Performance comparison of different filters based on fibre optic lighting systems and evaluation of architectural lighting effects

Abstract

Plastic optical fiber lighting is a feasible green lighting method for buildings. This study first derives a mathematical model for the focused light energy absorbed by optical fibers. Based on the variable relationships in the mathematical model, the cooling mechanism of plastic optical fibers was obtained. Secondly, a dual-axis automatic sun-tracking concentrating lighting equipment capable of carrying nine Fresnel lenses was designed. The equipment was used to compare the filtering and cooling effects of two types of filter devices: infrared filters and heat-insulating film. The cooling and lighting effects of these two types of filter devices were also evaluated. Subsequently, the impact of fiber loops on lighting was discussed. Finally, the b2 and b3 modules of the dual-axis automatic sun-tracking concentrating lighting equipment were applied in dark stairwells.
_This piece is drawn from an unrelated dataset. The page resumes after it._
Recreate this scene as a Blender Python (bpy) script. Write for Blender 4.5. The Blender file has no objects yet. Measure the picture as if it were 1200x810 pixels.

The results indicate that the temperature of optical fibers can be reduced by using filtering devices and enhancing heat radiation and convection on the surface of optical fibers. Infrared filters exhibit better cooling and lighting effects than heat-insulating film. Looping the fiber cable reduces the effect of fiber lighting, and the higher the number of loops, the higher the loss of fiber lighting. The dual-axis automatic sun-tracking concentrating lighting equipment increased the illuminance value in the stairwells to over 50 lux, showing great application potential in architectural lighting.